Why you should listen

Srdja Popovic was one of the founders and key organizers of the Serbian nonviolent resistance group Otpor! Otpor!’s campaign to unseat Serbian president Slobodan Milosovic found success in October 2000 when hundreds of thousands of protestors converged upon and took over the Serbian Parliament, effectively ending Milosevic’s rule. After the revolution, Popovic served a term as a member of the Serbian National Assembly 2000-2003.

In 2003, Popovic and other ex-Otpor! activists started the nonprofit educational institution the Centre for Applied Nonviolent Action and Strategies (CANVAS) (www.canvasopedia.org).
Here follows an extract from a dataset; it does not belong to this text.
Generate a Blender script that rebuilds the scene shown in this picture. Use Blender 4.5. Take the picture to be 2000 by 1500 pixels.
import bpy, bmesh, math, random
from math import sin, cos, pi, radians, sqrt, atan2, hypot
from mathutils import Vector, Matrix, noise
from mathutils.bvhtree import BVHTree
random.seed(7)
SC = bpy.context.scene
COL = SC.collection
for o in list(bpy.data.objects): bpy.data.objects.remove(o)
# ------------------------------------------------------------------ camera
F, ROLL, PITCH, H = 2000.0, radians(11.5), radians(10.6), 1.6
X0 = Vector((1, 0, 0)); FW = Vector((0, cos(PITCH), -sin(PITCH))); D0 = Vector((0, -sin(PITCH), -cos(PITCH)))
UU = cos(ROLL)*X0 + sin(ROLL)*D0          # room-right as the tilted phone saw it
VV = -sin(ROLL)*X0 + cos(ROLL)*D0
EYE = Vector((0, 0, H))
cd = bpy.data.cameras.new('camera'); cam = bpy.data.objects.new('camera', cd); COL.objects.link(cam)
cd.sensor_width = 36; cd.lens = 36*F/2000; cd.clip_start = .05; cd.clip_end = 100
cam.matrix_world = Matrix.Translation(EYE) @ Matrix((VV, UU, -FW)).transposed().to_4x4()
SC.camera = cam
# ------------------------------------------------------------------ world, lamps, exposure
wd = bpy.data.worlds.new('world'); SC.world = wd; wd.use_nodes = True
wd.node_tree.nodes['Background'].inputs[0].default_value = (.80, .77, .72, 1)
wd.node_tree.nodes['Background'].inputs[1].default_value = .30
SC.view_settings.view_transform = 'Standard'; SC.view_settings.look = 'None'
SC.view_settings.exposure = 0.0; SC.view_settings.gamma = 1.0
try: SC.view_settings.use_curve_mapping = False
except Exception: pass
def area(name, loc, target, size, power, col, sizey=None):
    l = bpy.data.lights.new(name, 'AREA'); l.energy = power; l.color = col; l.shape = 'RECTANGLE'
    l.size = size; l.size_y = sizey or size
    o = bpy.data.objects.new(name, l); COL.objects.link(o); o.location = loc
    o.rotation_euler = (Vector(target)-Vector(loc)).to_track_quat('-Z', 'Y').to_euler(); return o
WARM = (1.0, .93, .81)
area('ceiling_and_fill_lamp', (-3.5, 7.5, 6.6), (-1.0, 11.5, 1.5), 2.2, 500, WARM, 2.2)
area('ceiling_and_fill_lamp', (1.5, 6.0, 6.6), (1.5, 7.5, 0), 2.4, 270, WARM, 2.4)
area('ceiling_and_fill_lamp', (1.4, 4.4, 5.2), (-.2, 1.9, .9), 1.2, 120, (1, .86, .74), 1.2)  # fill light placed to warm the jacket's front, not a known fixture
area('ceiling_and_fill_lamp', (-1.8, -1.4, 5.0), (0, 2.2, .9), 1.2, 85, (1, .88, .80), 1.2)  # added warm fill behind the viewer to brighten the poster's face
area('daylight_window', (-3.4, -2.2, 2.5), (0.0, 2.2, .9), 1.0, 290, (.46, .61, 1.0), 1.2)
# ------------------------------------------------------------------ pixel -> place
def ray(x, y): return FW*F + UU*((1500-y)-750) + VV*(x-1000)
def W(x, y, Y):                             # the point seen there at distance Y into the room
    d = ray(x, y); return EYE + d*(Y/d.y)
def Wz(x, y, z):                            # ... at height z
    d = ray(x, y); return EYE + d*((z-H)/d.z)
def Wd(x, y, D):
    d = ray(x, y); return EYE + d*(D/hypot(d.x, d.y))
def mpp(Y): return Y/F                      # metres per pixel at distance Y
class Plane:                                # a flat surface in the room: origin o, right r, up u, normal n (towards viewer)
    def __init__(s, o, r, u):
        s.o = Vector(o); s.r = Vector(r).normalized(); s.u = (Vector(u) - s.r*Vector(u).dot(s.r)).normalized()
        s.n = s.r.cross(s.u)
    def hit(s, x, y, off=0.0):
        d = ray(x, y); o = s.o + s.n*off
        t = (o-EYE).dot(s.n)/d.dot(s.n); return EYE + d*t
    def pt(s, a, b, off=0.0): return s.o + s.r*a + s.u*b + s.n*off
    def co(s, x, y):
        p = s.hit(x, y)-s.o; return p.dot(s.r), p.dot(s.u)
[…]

CANVAS has worked with people from 37 countries, including Zimbabwe, Burma, Iran and Venezuela, spreading knowledge on nonviolent strategies and tactics that was used by the Serbian pro-democracy movement to other non-democratic countries. CANVAS has worked with the activists responsible for successful movements such as the Georgian “Rose Revolution” of 2003 and the Ukrainian “Orange Revolution” of 2004-2005. It also transferred knowledge to Lebanese activists in 2004 to address the crisis after the assassination of Prime Minister Harriri, and assisted participants in the Maldives’ revolution in 2008. Recently CANVAS has worked with April 6th, a key group in the Egyptian nonviolent uprising, as well as other groups from the Middle East.

CANVAS’ teachings are available in a documentary, "Bringing Down a Dictator," featuring Otpor strategies to topple Milosevic. Its manual "Nonviolent Struggle: 50 Crucial Points" was translated into 16 languages, including Farsi and Arabic, and was downloaded 17,000 times from Iran during that country's 2009 protests.